Former Chief Justice of India K.G. Balakrishnan, who heads the Inquiry Commission into whether Dalit converts to religions other than Sikhism or Buddhism should get Scheduled Caste status, on May 7 said his panel could deliver its report in a year, and that too before the election year of 2024.

But, at the same time, the retired top judge said the Inquiry Commission had not yet been provided with “all the facilities”.

“All the facilities have not been provided… Office space has been provided, other things are not… If work starts, it [the report] will take only a year, that is what I feel. It will finish before 2024,” Justice Balakrishnan told The Hindu in a phone interaction on Sunday.

However, Justice Balakrishnan denied any delay on the part of the government in providing the facilities. “The government is moving,” he said.

The Commission has been given two years to complete its task.

The former Chief Justice’s confidence about finishing the assigned task in a year, that is, in half the time given by the government, may be significant in a debate that rages in the Supreme Court on whether it should wait for the Justice Balakrishnan Commission report to come out before deciding a series of petitions seeking Scheduled Caste status for Dalit converts to Christianity.

ALSO READ | Move to allow SC benefits for Dalit converts flawed: Centre

These petitions have been pending in the apex court for 19 years. The government has asked the Supreme Court to stall till the Justice Balakrishnan Commission report is out. But the court sounded sceptical in the last hearing on April 12.

“You may have one Commission today and another tomorrow. Different political dispensations may come and bring different political ideologies to the issue. Twenty years have gone by. So much material has been collected through the years. Now, you constitute a new Commission. Tomorrow, this Commission may also end up with the same scenario,” Justice Sanjay Kishan Kaul had told the government.

“Let us hear this case which has been pending for 19 years.
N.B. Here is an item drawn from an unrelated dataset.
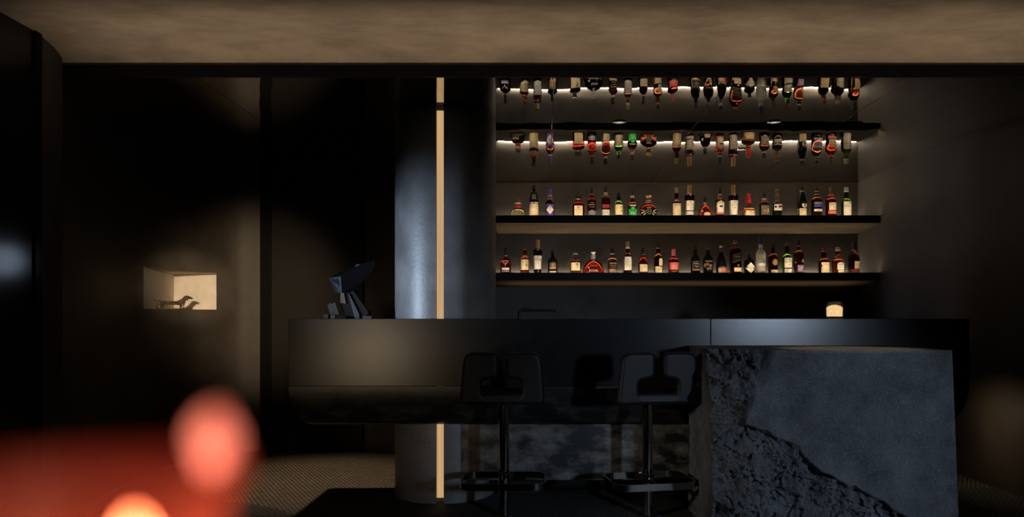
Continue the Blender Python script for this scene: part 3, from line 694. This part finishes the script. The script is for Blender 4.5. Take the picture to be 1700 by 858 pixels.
bottle('U', 1049.8, 268, 'dark amber bottle with bright green label and round emblem on the upper shelf', ('black', 2.8, 332),
       [(332, 2.7), (368, 2.9), (390, 4.0), (425, 4.2), (455, 6.8), (485, 8.0), (683, 7.6)], 'brown', [(334, 364, 3.1, 'silver')],
       [(550, 674, 0, 6.6, 'rect', 'green'), (502, 585, 0.2, 4.4, 'disc', 'black'), (514, 574, 0.2, 3.0, 'disc', 'green'), (490, 502, 0, 5.0, 'rect', 'white')], [('RYE', 625, 0.2, 6.4, 'white'), ('JAMESON', 598, 0.2, 6.4, 'cream')])
bottle('U', 1076.6, 330, 'round crystal decanter with radial ridges and crown stopper on the upper shelf', ('gold', 5.2, 376),
       [(376, 3.4), (455, 3.6), (466, 6.4), (490, 10.4), (530, 13.6), (580, 14.8), (630, 13.6), (665, 10.5), (683, 8.0)], 'red', [(400, 412, 4.0, 'gold'), (430, 442, 4.0, 'silver')],
       [(528, 642, 0, 5.0, 'oval', 'darkgreen'), (516, 530, 0, 4.2, 'rect', 'silver'), (562, 574, -10, 2.8, 'rect', 'silver', -1.0), (562, 574, 10, 2.8, 'rect', 'silver', 1.0), (598, 610, -9.6, 2.8, 'rect', 'silver', 1.2), (598, 610, 9.6, 2.8, 'rect', 'silver', -1.2),
        (632, 644, -7.6, 2.4, 'rect', 'silver', 1.9), (632, 644, 7.6, 2.4, 'rect', 'silver', -1.9)], dr=0.45, stopper='flare')
bottle('U', 1123.2, 205, 'dark bottle with tall plain cream label, first right of the round decanter', ('grey', 2.9, 270),
       [(270, 2.8), (330, 3.4), (385, 3.3), (410, 5.0), (440, 7.0), (460, 7.5), (683, 7.4)], 'dark', [(272, 292, 3.0, 'gold')],
       [(460, 676, 0, 6.6, 'rect', 'cream')], [('TALISKER', 492, 0, 10, 'ink'), ('10', 570, 1, 2.6, 'tan')])
bottle('U', 1144.6, 163, 'tall gold-capped bottle with white label crossed by a black line, upper shelf', ('gold', 3.4, 290),
       [(290, 3.0), (304, 3.1), (312, 4.6), (324, 7.0), (345, 8.3), (440, 8.0), (683, 6.5)], 'dark', [(290, 304, 3.3, 'silver')],
       [(418, 572, 0, 7.4, 'rect', 'white'), (586, 642, 0, 6.8, 'rect', 'white'), (318, 352, 0.3, 2.2, 'vee', 'silver')], [('MACALLAN', 486, 0.4, 10.5, 'ink'), ('THE', 464, 0.4, 2.2, 'ink'), ('25', 534, 0.6, 3.2, 'grey'), ('A', 438, 0.4, 2.6, 'ink')])
bottle('U', 1170.7, 345, 'small triangular dark red bottle with cream arched label on the upper shelf', ('black', 2.7, 436),
       [(436, 2.6), (470, 2.9), (490, 5.0), (540, 8.4), (600, 10.2), (650, 11.4), (683, 11.6)], 'red', [(440, 474, 3.0, 'taupe')],
       [(600, 676, 2.0, 5.0, 'arch', 'cream'), (560, 600, -6, 1.6, 'oval', 'sky')], [('PAUL', 632, 2, 6, 'tan')], dr=0.7)
bottle('U', 1195.0, 210, 'dark red bottle with white arched label and small black mark on the upper shelf', ('black', 2.8, 302),
       [(302, 2.7), (350, 3.0), (382, 3.4), (396, 5.6), (420, 7.6), (560, 7.0), (683, 6.4)], 'red', [(310, 330, 3.0, 'silver'), (352, 386, 3.5, 'copper')],
       [(415, 602, 0.2, 6.6, 'arch', 'white'), (604, 632, 0.2, 6.5, 'rect', 'pink'), (495, 522, 0.9, 2.8, 'rect', 'black')], [('BOWMORE', 448, 0.2, 10, 'ink')])
bottle('U', 1217.4, 163, 'tall gold-capped bottle with one unbroken white label on the upper shelf', ('gold', 3.4, 290),
       [(290, 3.0), (304, 3.1), (312, 4.6), (324, 7.0), (345, 8.4), (440, 8.1), (683, 6.5)], 'dark', [(290, 304, 3.3, 'silver')],
       [(416, 640, 0, 7.5, 'rect', 'white'), (318, 352, 0.3, 2.2, 'vee', 'silver')], [('MACALLAN', 486, 0.2, 10.5, 'ink'), ('THE', 464, 0.2, 2.2, 'ink'), ('18', 532, 0.4, 3.2, 'grey'), ('A', 438, 0.3, 2.6, 'ink')])
bottle('U', 1242.4, 300, 'squat bottle with dripping red wax neck and cream label on the upper shelf', ('red', 3.5, 392),
       [(392, 3.4), (450, 3.6), (490, 3.8), (505, 6.4), (530, 9.4), (560, 11.2), (683, 10.6)], 'amber', [(385, 440, 4.2, 'red'), (455, 470, 3.9, 'brown')],
       [(552, 678, 0, 10.6, 'rect', 'cream'), (440, 462, 3.0, 1.3, 'oval', 'red'), (582, 618, -8.6, 1.8, 'disc', 'brown')], [("Maker's", 578, 2.4, 11, 'ink'), ('Mark', 610, 4.0, 8.4, 'ink'), ('WHISKY', 638, 2.4, 8, 'copper')], sq=2.8)
bottle('U', 1268.9, 290, 'dark brown bottle with dim label and beige lettering on the upper shelf', ('black', 3.0, 376),
       [(376, 3.3), (405, 3.5), (420, 5.2), (448, 7.6), (475, 8.3), (683, 8.1)], 'dark', [(376, 402, 3.6, 'tan')],
       [(490, 642, 0, 6.6, 'rect', 'taupe'), (540, 610, 4.4, 1.9, 'oval', 'tan')], [('MONKEY', 528, -1.4, 8, 'tan'), ('47', 578, -1.4, 5, 'tan'), ('SCHWARZWALD', 612, -0.6, 9, 'tan')])
bottle('U', 1290.2, 213, 'black bottle with rust capsule and white mid label on the upper shelf', ('brown', 3.0, 402),
       [(402, 3.0), (418, 4.0), (440, 7.0), (470, 8.5), (683, 8.0)], 'black', [(240, 252, 3.2, 'copper'), (320, 330, 3.15, 'copper')],
       [(476, 572, 0.2, 8.2, 'rect', 'white'), (500, 534, -4.4, 1.8, 'disc', 'black'), (494, 530, 3.4, 3.8, 'rect', 'maroon', 0.5)], [('COFFEE', 548, 1.6, 9, 'grey')])
bottle('U', 1331.4, 190, 'sloping black bottle with round eagle emblem and cream base label on the upper shelf', ('black', 3.3, 252),
       [(276, 3.4), (300, 4.0), (350, 5.6), (400, 6.9), (445, 7.6), (683, 7.6)], 'black', [(254, 276, 3.6, 'gold')],
       [(540, 678, 0, 7.3, 'rect', 'cream'), (445, 530, 2.2, 4.4, 'disc', 'cream'), (445, 475, 2.2, 3.6, 'oval', 'darkgreen'), (480, 515, 2.2, 1.6, 'oval', 'ink')], [('FERNET', 566, 0.4, 10, 'tan')])
bottle('U', 1355.6, 205, 'amber bottle with silver, blue and white bands on the upper shelf', ('black', 2.6, 272),
       [(272, 2.5), (300, 3.2), (345, 3.5), (362, 6.2), (395, 8.4), (420, 8.9), (683, 8.7)], 'brown', [(262, 276, 3.2, 'gold'), (300, 322, 3.5, 'grey')],
       [(440, 478, 1.0, 7.2, 'rect', 'grey'), (482, 522, 1.0, 7.2, 'rect', 'blue'), (552, 588, 1.0, 7.2, 'rect', 'white')], [('BRUICH', 458, 1.2, 11.5, 'silver'), ('LADDIE', 570, 1.2, 8, 'ink')])
bottle('U', 1379.3, 200, 'red-brown bottle with cream label above a pink band, second from right on the upper shelf', ('brown', 3.1, 300),
       [(300, 3.0), (325, 4.4), (350, 4.2), (372, 5.2), (395, 7.8), (425, 8.9), (683, 8.5)], 'red', [(310, 340, 4.6, 'copper')],
       [(450, 568, 1.4, 6.8, 'rect', 'cream'), (580, 628, 0.8, 7.2, 'rect', 'pink')], [('SINGLETON', 484, 1.6, 10.5, 'ink'), ('12', 525, 3, 2.4, 'ink')])
bottle('U', 1404.8, 200, 'green bottle with silver cap and white label, rightmost on the upper shelf', ('silver', 3.4, 262),
       [(276, 3.3), (330, 4.0), (370, 4.2), (395, 6.4), (435, 8.4), (683, 8.2)], 'green', [(258, 276, 3.6, 'white')],
       [(434, 676, 0.9, 7.1, 'rect', 'white')], [('LAPHROAIG', 505, 1.0, 12.2, 'ink'), ('A', 460, 3.2, 3, 'ink'), ('10', 568, 3.6, 3, 'tan')])
# ================================================================== FAUCET
fa = empty('bar_faucet', (-0.170, 5.12, 0.93)); tag(fa, 'slim black bent-spout faucet rising behind the bar counter', 'faucet')
zt = 1.1755-0.93
arc = [(0, 0, 0.006), (0, 0, zt-0.034)]+[(0.034-0.034*math.cos(a*math.pi/12), 0, zt-0.034+0.034*math.sin(a*math.pi/12)) for a in range(1, 7)]+[(0.245, 0, zt+0.001)]
tube('spout', arc, 0.0125, 'faucet_black', fa, 12)
rotrevolve('base_ring', [(0.026, 0.0), (0.026, 0.008), (0.014, 0.010)], 20, 'faucet_black', fa)
rotrevolve('aerator', [(0.010, zt-0.020), (0.010, zt-0.008)], 12, 'faucet_black', fa, (0.225, 0, 0))
# ================================================================== TUMBLER ON THE BAR
cg = empty('coaster', (1.818, 4.72, BT)); tag(cg, 'thin round black coaster under the glowing tumbler', 'coaster')
rotrevolve('disc', [(0.064, 0.0003), (0.066, 0.002), (0.066, 0.004), (0.064, 0.005)], 32, 'black_matte', cg)
tg = empty('candle_glass', (1.818, 4.72, BT+0.0052)); tag(tg, 'clear glass tumbler with glowing amber candle filling, on a coaster on the bar', 'candle')
plain('glass_tumbler', (0.95, 0.95, 0.95), 0.02, 0.5, 0, 1.0, 1.45, var=0.0)
rotrevolve('tumbler', [(0.046, 0.0), (0.050, 0.002), (0.0545, 0.098), (0.054, 0.100), (0.0515, 0.100), (0.051, 0.097), (0.0475, 0.008), (0.004, 0.0075)], 36, 'glass_tumbler', tg)
rotrevolve('glowing_wax', [(0.0465, 0.0085), (0.0492, 0.060), (0.045, 0.064), (0.035, 0.070), (0.02, 0.075), (0.006, 0.077)], 32, 'candle_glow', tg)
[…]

Why shy away?” Justice Ahsanuddin Amanullah, the other judge on the Bench, had observed.

Justice Amanullah had disagreed with the government’s assessment that the 2007 report of the Justice Ranganath Misra Commission for Religious and Linguistic Minorities was “flawed”.

“Are you sure? You probably need to re-check. It is not that perfunctory. You are making a generalised statement on this report,” Justice Amanullah had said in court.
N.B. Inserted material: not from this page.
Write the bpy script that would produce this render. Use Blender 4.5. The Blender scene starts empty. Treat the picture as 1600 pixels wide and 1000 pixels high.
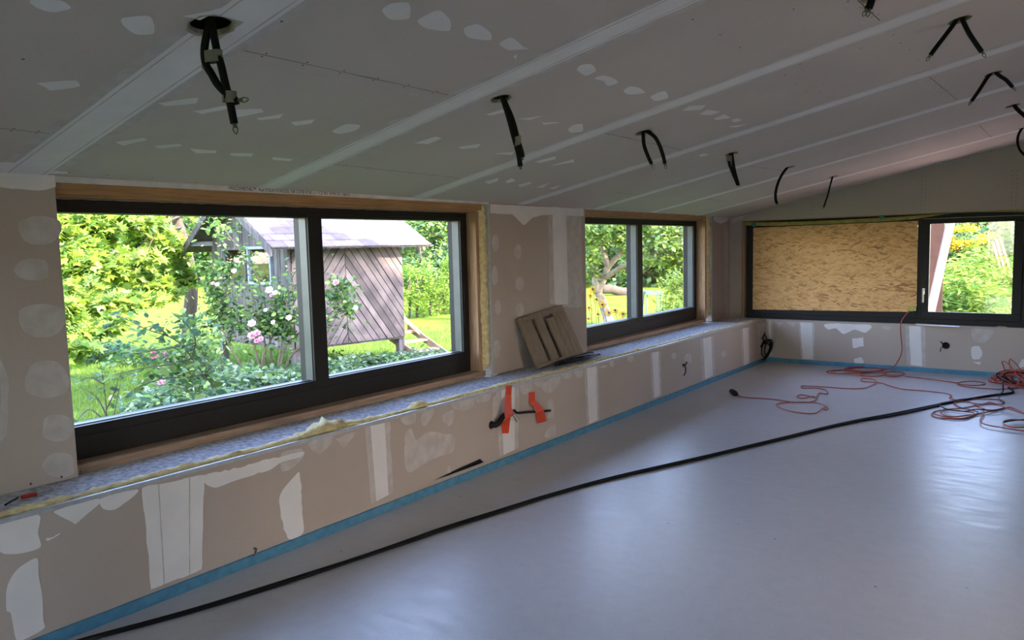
import bpy, bmesh, math, random
import numpy as np
from mathutils import Vector, Matrix, noise
random.seed(7); RNG=np.random.default_rng(7)
S=bpy.context.scene; COL=S.collection
# ------------------------------------------------------------------ camera, sky, sun, exposure
F=1187.006
CP=Vector((3.23190,0.0,1.52266))
FW=Vector((-0.60052311,0.79403454,-0.0942398)); RT=Vector((0.79875664,0.60113857,-0.0249049)); UP=Vector((-0.03687582,0.09023063,0.99523796))
cd=bpy.data.cameras.new('camera'); cam=bpy.data.objects.new('camera',cd); COL.objects.link(cam); S.camera=cam
cd.sensor_width=36; cd.lens=F/1600*36; cd.clip_start=.05; cd.clip_end=400
M3=Matrix((RT,UP,-FW)).transposed(); cam.matrix_world=Matrix.Translation(CP)@M3.to_4x4()
S.view_settings.view_transform='Standard'; S.view_settings.look='None'; S.view_settings.gamma=1
S.view_settings.use_curve_mapping=False; S.view_settings.exposure=1.85
w=bpy.data.worlds.new('sky'); S.world=w; w.use_nodes=True; nt=w.node_tree; nt.nodes.clear()
sk=nt.nodes.new('ShaderNodeTexSky'); sk.sky_type='NISHITA'; sk.sun_disc=False
sk.sun_elevation=math.radians(32); sk.sun_rotation=math.radians(90); sk.air_density=1.0; sk.dust_density=1.2
bg=nt.nodes.new('ShaderNodeBackground'); bg.inputs[1].default_value=1.08
wo=nt.nodes.new('ShaderNodeOutputWorld'); tn=nt.nodes.new('ShaderNodeMixRGB'); tn.blend_type='MULTIPLY'; tn.inputs[0].default_value=1; tn.inputs[2].default_value=(1.055,.975,.99,1); nt.links.new(sk.outputs[0],tn.inputs[1]); nt.links.new(tn.outputs[0],bg.inputs[0]); nt.links.new(bg.outputs[0],wo.inputs[0])
sd=bpy.data.lights.new('sun','SUN'); so=bpy.data.objects.new('sun',sd); COL.objects.link(so)
SUNDIR=Vector((math.cos(math.radians(32)),0,math.sin(math.radians(32))))
so.rotation_euler=SUNDIR.to_track_quat('Z','Y').to_euler(); sd.energy=7.5; sd.angle=math.radians(.6); sd.color=(1,.90,.72)

# ------------------------------------------------------------------ pixel -> place helpers
def ray(px): return FW+RT*((px[0]-800)/F)+UP*((500-px[1])/F)
def hit(px,n,off):
    n=Vector(n); d=ray(px); return CP+d*((off-CP.dot(n))/d.dot(n))
R0,R1,SILL=0.3313,0.0158,0.545
def HX(px,x=0): return hit(px,(1,0,0),x)
def HY(px,y): return hit(px,(0,1,0),y)
def HZ(px,z=0): return hit(px,(0,0,1),z)
def HW(px,D=0): return hit(px,(1,R1,0),-R0-D)
def HC(px,d=0): return hit(px,(-.201,.0013,1),1.9592-d)
def G(px,dep): return CP+ray(px)*dep
def xw(y,D=0): return -R0-R1*y-D
def cz(x,y): return 1.9592+.201*x-.0013*y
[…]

The 2007 report had recommended that Dalits who converted to Islam and Christianity to escape caste oppression in the Hindu religion should be permitted to avail Scheduled Caste reservation benefits in government jobs and educational institutions. The government had argued that the Ranganath Misra report was “myopic” and composed within the “four walls of a room”.

The petitioners’ lawyers, including senior advocates C.U. Singh and Colin Gonsalves and advocates Prashant Bhushan, Franklin Caesar Thomas had urged the court to not wait for the Justice Balakrishnan report. They said the Ranganath Mishra Commission had provided enough “authoritative empirical data”.

“There is absolutely no reason to wait. The new Commission will take two years. Can this court go on to wait for years and years, decades together?” Mr. Bhushan had asked.